Arnaldo Trezzi's avatar
@rihardjarc unfortunately we don't have a list Rihard. However I would consider:
  • Airbus
  • Merck
  • BP
  • Exxon
  • PG&E
  • Edison
  • Swiss Re
  • Stellantis
  • Army
  • NHI
Rihard Jarc's avatar
@arny_trezzi Thx Arnaldo. Still shows a lot of potential for having only 20 companies derive 50% of your revenue. At the same time I think $PLTR needs to figure out more how to be more "self serve" instead of "consultant" and needing to deploy a lot of engineers for each client to assist them. Your thoughts Arnaldo?
Arnaldo Trezzi's avatar
@rihardjarc that is true, yet you need that engineering part to actually help solving the problems and unlock value. By now the most they can do is minimising the time engineers can ingest data and users actually learn to use the platform.

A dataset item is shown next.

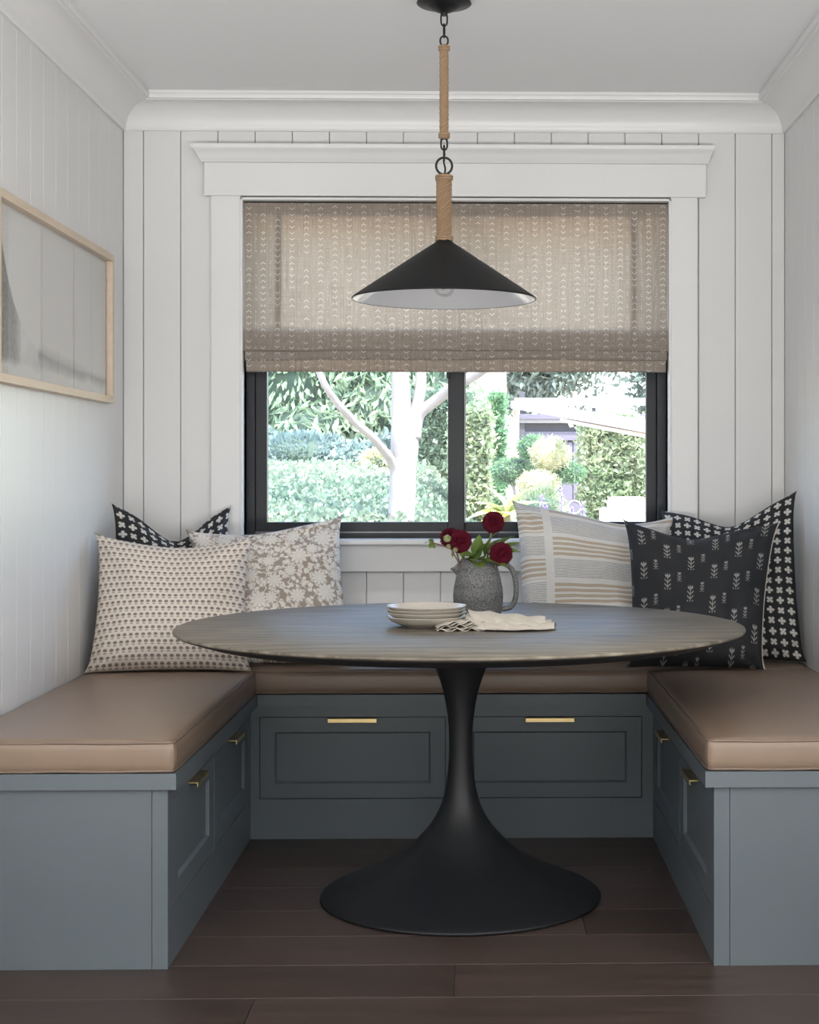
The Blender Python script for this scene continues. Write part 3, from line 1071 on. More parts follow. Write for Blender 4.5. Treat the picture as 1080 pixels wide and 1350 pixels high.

The certification process (https://learn.palantir.com/) goes in that direction. Meanwhile you also have Apollo which is freemium to just help Palantir penetrate companies IT (https://palantirbullets.substack.com/p/palantirs-apollo-the-trojan-horse?utm_source=%2Fsearch%2Fapollo&utm_medium=reader2
Rihard Jarc's avatar
@arny_trezzi 100% agree you need the engineers but would rather make them go full focus on R&D and have a self serve model for the mid cap companies which contracts can then be much less than +$10M in value and still be business wise savy.
Nathan Worden's avatar
Going to hazard a guess that some of those top clients are Morgan Stanley, Merck KGaA, Airbus, Wejo, Lilium, and Fiat Chrysler Automobiles.
Arnaldo Trezzi's avatar
@nathanworden I agree on Airbus, Merk, Morgan Stanley, Stellantis.

The others are actually too small (Wejo,Lilium barely alive). I bet there there are BP, Exxon, Army, Department of Health, SOMPO
Nathan Worden's avatar
@arny_trezzi that’s a good point— what do you think is the smallest market cap that Palantir would take? A couple hundred million?
Arnaldo Trezzi's avatar
@nathanworden with Foundry they are just entering the mass market. So far the smallest client is Integrity which is a $100mn Revenue company.

Meanwhile they are also testing Foundry for Builders which is dedicated to early startups, now deployed by a dozen of startups.